EX-5.1 2 rtec-ex51_6.htm OPINION AND CONSENT OF DAY PITNEY LLP rtec-ex51_6.htm

EXHIBIT 5.1

 

BOSTON    CONNECTICUT    FLORIDA    NEW JERSEY    NEW YORK    WASHINGTON, D.C.

DAY PITNEY LLP

Attorneys at Law

 

One Jefferson Road

Parsippany, NJ  07054

T: (973) 966 6300 F: (973) 966 1015

info@daypitney.com

May 16, 2018

Rudolph Technologies, Inc.

16 Jonspin Road

Wilmington, MA 01887

 

Re:Rudolph Technologies, Inc.

Registration of 4,740,000 Shares of Common Stock

We refer to the Registration Statement on Form S-8 (the “Registration Statement”) to be filed by Rudolph Technologies, Inc., a Delaware corporation (the “Company”), with the Securities and Exchange Commission (the “Commission”) in connection with the registration under the Securities Act of 1933, as amended (the “Act”), of an aggregate of 4,740,000 shares of common stock of the Company, $0.001 par value per share (the “Shares”), to be offered pursuant to the Rudolph Technologies, Inc. 2018 Stock Plan (the “2018 Stock Plan”) and the Rudolph Technologies, Inc. 2018 Employee Stock Purchase Plan (the “2018 ESPP”). The 2018 Stock Plan and the 2018 ESPP are referred to herein together as the “Plans”.

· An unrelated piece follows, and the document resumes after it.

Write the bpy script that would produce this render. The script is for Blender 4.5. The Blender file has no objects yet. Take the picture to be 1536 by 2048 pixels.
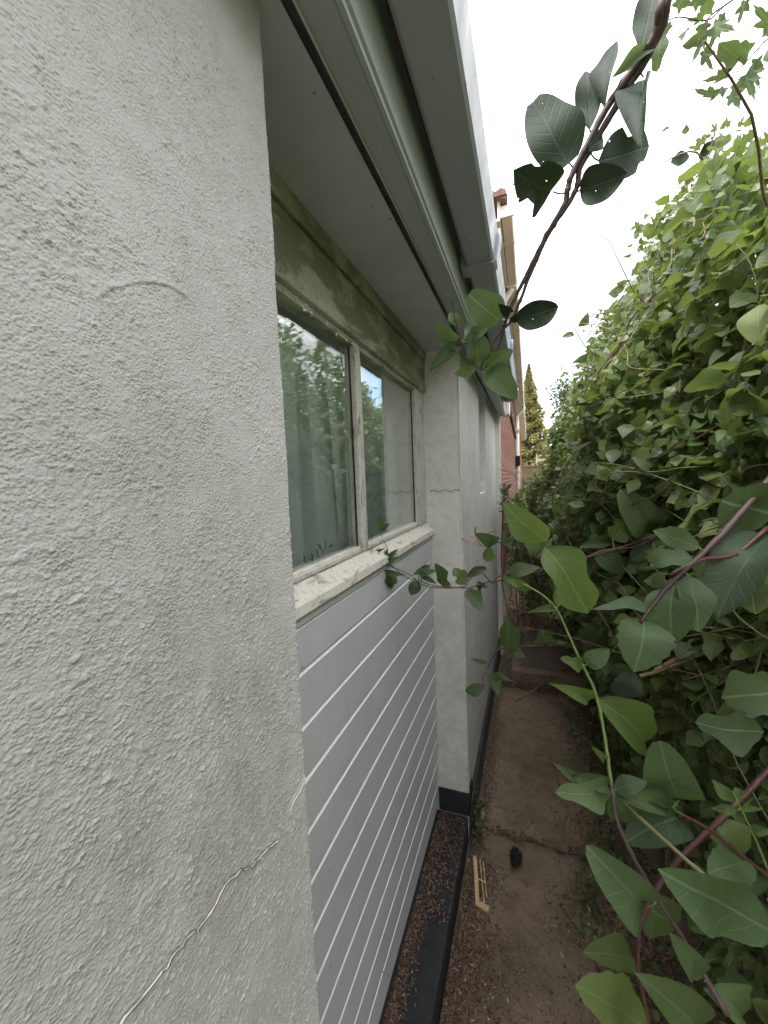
import bpy, math, random
import numpy as np
from mathutils import Vector, Matrix
random.seed(7); rng = np.random.default_rng(7)
S = bpy.context.scene; COL = S.collection; R_ = math.radians

# ------------------------------------------------------------------ camera
FPX = 769.0
ROT = np.array([[0.9360, 0.0083, 0.3519], [0.3501, 0.0896, -0.9324], [-0.0393, 0.9959, 0.0810]])
u_, s_, v_ = np.linalg.svd(ROT); ROT = u_ @ v_
def P(x, y, d):                      # a point seen at pixel (x, y), d metres in front of the lens
    return ROT @ np.array([(x-768)/FPX*d, -(y-1024)/FPX*d, -d])
cam = bpy.data.cameras.new('camera'); co = bpy.data.objects.new('camera', cam); COL.objects.link(co)
cam.sensor_fit = 'HORIZONTAL'; cam.sensor_width = 36; cam.lens = FPX/1536*36
cam.clip_start = 0.02; cam.clip_end = 1500
co.matrix_world = Matrix([list(ROT[0])+[0], list(ROT[1])+[0], list(ROT[2])+[0], [0, 0, 0, 1]])
S.camera = co
# ------------------------------------------------------------------ sky, sun, exposure
SUN_EL, SUN_AZ = R_(48), R_(215)     # azimuth from +Y clockwise: behind the camera, over the house
w = bpy.data.worlds.new('World'); S.world = w; w.use_nodes = True
nt = w.node_tree; nt.nodes.clear()
def nd(t, **k):
    n = nt.nodes.new(t)
    for a, b in k.items(): setattr(n, a, b)
    return n
out = nd('ShaderNodeOutputWorld'); bg = nd('ShaderNodeBackground'); sky = nd('ShaderNodeTexSky')
sky.sky_type = 'NISHITA'; sky.sun_disc = False; sky.sun_elevation = SUN_EL; sky.sun_rotation = SUN_AZ
tc = nd('ShaderNodeTexCoord'); mp = nd('ShaderNodeMapping'); mp.inputs['Scale'].default_value = (1, 1, 2.2)
mp.inputs['Location'].default_value = (0.3, 4.1, 3.4)
nz = nd('ShaderNodeTexNoise'); nz.inputs['Scale'].default_value = 2.3; nz.inputs['Detail'].default_value = 6
rp = nd('ShaderNodeMapRange'); rp.inputs['From Min'].default_value = .28; rp.inputs['From Max'].default_value = .46
nz2 = nd('ShaderNodeTexNoise'); nz2.inputs['Scale'].default_value = 4.5; nz2.inputs['Detail'].default_value = 5
rp2 = nd('ShaderNodeMapRange'); rp2.inputs['From Min'].default_value = .3; rp2.inputs['From Max'].default_value = .65
rp2.inputs['To Min'].default_value = 6.5; rp2.inputs['To Max'].default_value = 16.0
cc = nd('ShaderNodeVectorMath', operation='SCALE'); cc.inputs[0].default_value = (.995, .985, 1.01)
mx = nd('ShaderNodeMix', data_type='RGBA')
L = nt.links.new
L(tc.outputs['Generated'], mp.inputs['Vector']); L(mp.outputs[0], nz.inputs['Vector']); L(mp.outputs[0], nz2.inputs['Vector'])
L(nz.outputs['Fac'], rp.inputs['Value']); L(nz2.outputs['Fac'], rp2.inputs['Value'])
sep = nd('ShaderNodeSeparateXYZ'); L(tc.outputs['Generated'], sep.inputs[0])
cie = nd('ShaderNodeMapRange'); cie.inputs['From Min'].default_value = 0; cie.inputs['From Max'].default_value = 1; cie.inputs['To Min'].default_value = .27; cie.inputs['To Max'].default_value = 1.15
L(sep.outputs[2], cie.inputs['Value']); mlt = nd('ShaderNodeMath', operation='MULTIPLY'); L(rp2.outputs[0], mlt.inputs[0]); L(cie.outputs[0], mlt.inputs[1]); L(mlt.outputs[0], cc.inputs['Scale'])   # overcast sky: brighter overhead than at the horizon
L(rp.outputs[0], mx.inputs['Factor']); L(sky.outputs[0], mx.inputs['A']); L(cc.outputs[0], mx.inputs['B'])
L(mx.outputs['Result'], bg.inputs['Color']); L(bg.outputs[0], out.inputs['Surface'])
bg.inputs['Strength'].default_value = 0.10
sl = bpy.data.lights.new('sun', 'SUN'); so = bpy.data.objects.new('sun', sl); COL.objects.link(so)
sl.energy = 1.5; sl.angle = R_(14); sl.color = (1, .95, .86)
sd = Vector((math.sin(SUN_AZ)*math.cos(SUN_EL), math.cos(SUN_AZ)*math.cos(SUN_EL), math.sin(SUN_EL)))
so.rotation_euler = (-sd).to_track_quat('-Z', 'Y').to_euler()
vs = S.view_settings; vs.view_transform = 'Standard'; vs.look = 'None'; vs.exposure = 1.9; vs.gamma = 1; vs.use_curve_mapping = False

S.render.engine = 'CYCLES'; S.cycles.use_denoising = True; S.cycles.denoising_input_passes = 'RGB_ALBEDO_NORMAL'; S.cycles.denoising_prefilter = 'ACCURATE'; S.cycles.max_bounces = 10; S.cycles.diffuse_bounces = 6
# ------------------------------------------------------------------ helpers: materials
class NB:
    def __init__(s, name):
        s.m = bpy.data.materials.new(name); s.m.use_nodes = True; s.t = s.m.node_tree; s.t.nodes.clear()
        s.o = s.n('ShaderNodeOutputMaterial'); s.tc = s.n('ShaderNodeTexCoord')
    def n(s, t, ins=None, **k):
        n = s.t.nodes.new(t)
        for a, b in k.items(): setattr(n, a, b)
        for a, b in (ins or {}).items():
            if isinstance(b, bpy.types.NodeSocket): s.t.links.new(b, n.inputs[a])
            else: n.inputs[a].default_value = b
        return n
    def noise(s, scale, detail=4, rough=.55, vec=None, stretch=None, dist=0):
        v = vec or s.tc.outputs['Object']
        if stretch: v = s.n('ShaderNodeMapping', {'Vector': v, 'Scale': stretch}).outputs[0]
        return s.n('ShaderNodeTexNoise', {'Vector': v, 'Scale': scale, 'Detail': detail, 'Roughness': rough, 'Distortion': dist}).outputs['Fac']
    def vor(s, scale, feat='F1', vec=None):
        return s.n('ShaderNodeTexVoronoi', {'Vector': vec or s.tc.outputs['Object'], 'Scale': scale}, feature=feat)
    def mr(s, v, a, b, c=0., d=1.):
        return s.n('ShaderNodeMapRange', {'Value': v, 'From Min': a, 'From Max': b, 'To Min': c, 'To Max': d}).outputs[0]
    def mth(s, op, a, b=0.):
        return s.n('ShaderNodeMath', {0: a, 1: b}, operation=op).outputs[0]
    def mix(s, f, a, b, mode='MIX'):
        c = lambda q: q if isinstance(q, bpy.types.NodeSocket) else (*q, 1)
        n = s.n('ShaderNodeMix', {'Factor': f}, data_type='RGBA', blend_type=mode)
        for k, q in (('A', a), ('B', b)):
            i = [x for x in n.inputs if x.name == k and x.type == 'RGBA'][0]
            if isinstance(q, bpy.types.NodeSocket): s.t.links.new(q, i)
            else: i.default_value = (*q, 1)
        return [x for x in n.outputs if x.type == 'RGBA'][0]
    def bump(s, h, dist, strength=1., normal=None):
        d = {'Height': h, 'Distance': dist, 'Strength': strength}
        if normal: d['Normal'] = normal
        return s.n('ShaderNodeBump', d).outputs[0]
    def bsdf(s, col, rough=.6, normal=None, **k):
        d = {'Base Color': col if isinstance(col, bpy.types.NodeSocket) else (*col, 1), 'Roughness': rough}
        if normal: d['Normal'] = normal
        d.update(k)
        return s.n('ShaderNodeBsdfPrincipled', d)
    def done(s, sh):
        s.t.links.new(sh.outputs[0], s.o.inputs['Surface']); return s.m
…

We have examined originals, or copies certified or otherwise identified to our satisfaction, of the Plans and the Registration Statement and such corporate records, documents, agreements, instruments and certificates of public officials of the State of Delaware and of officers of the Company as we have deemed necessary or appropriate in order to express the opinion hereinafter set forth.

In our examination of such documents and records, we have assumed the genuineness of all signatures, the authenticity of all documents submitted to us as originals, the legal capacity of natural persons and conformity with the originals of all documents submitted to us as copies.

Based upon the foregoing, and subject to the qualifications and limitations set forth herein, we are of the opinion that the Shares will be validly issued, fully paid and nonassessable when (i) the Registration Statement shall have become effective under the Act; (ii) the Shares have been duly issued and sold as contemplated by the Registration Statement and the Plans; and (iii) either a certificate representing such Shares shall have been duly executed, countersigned and registered and duly delivered to the purchaser thereof upon payment of the agreed consideration therefor, if any, or if any such Shares are to be issued in uncertificated form, the Company’s books shall reflect the issuance of such Shares to the purchaser thereof, upon payment of the agreed consideration therefor, if any, in accordance with the terms of the Plans.

The foregoing opinion is limited to the General Corporation Law of the State of Delaware. We express no opinion as to the effect of the laws of any other jurisdiction, including, without limitation, the federal laws of the United States of America or any state securities or blue sky laws.

We hereby consent to the use of this opinion letter as an exhibit to the Registration Statement. In giving such consent, we do not hereby concede that we are within the category of persons whose consent is required under Section 7 of the Act, or the Rules and Regulations of the Commission thereunder.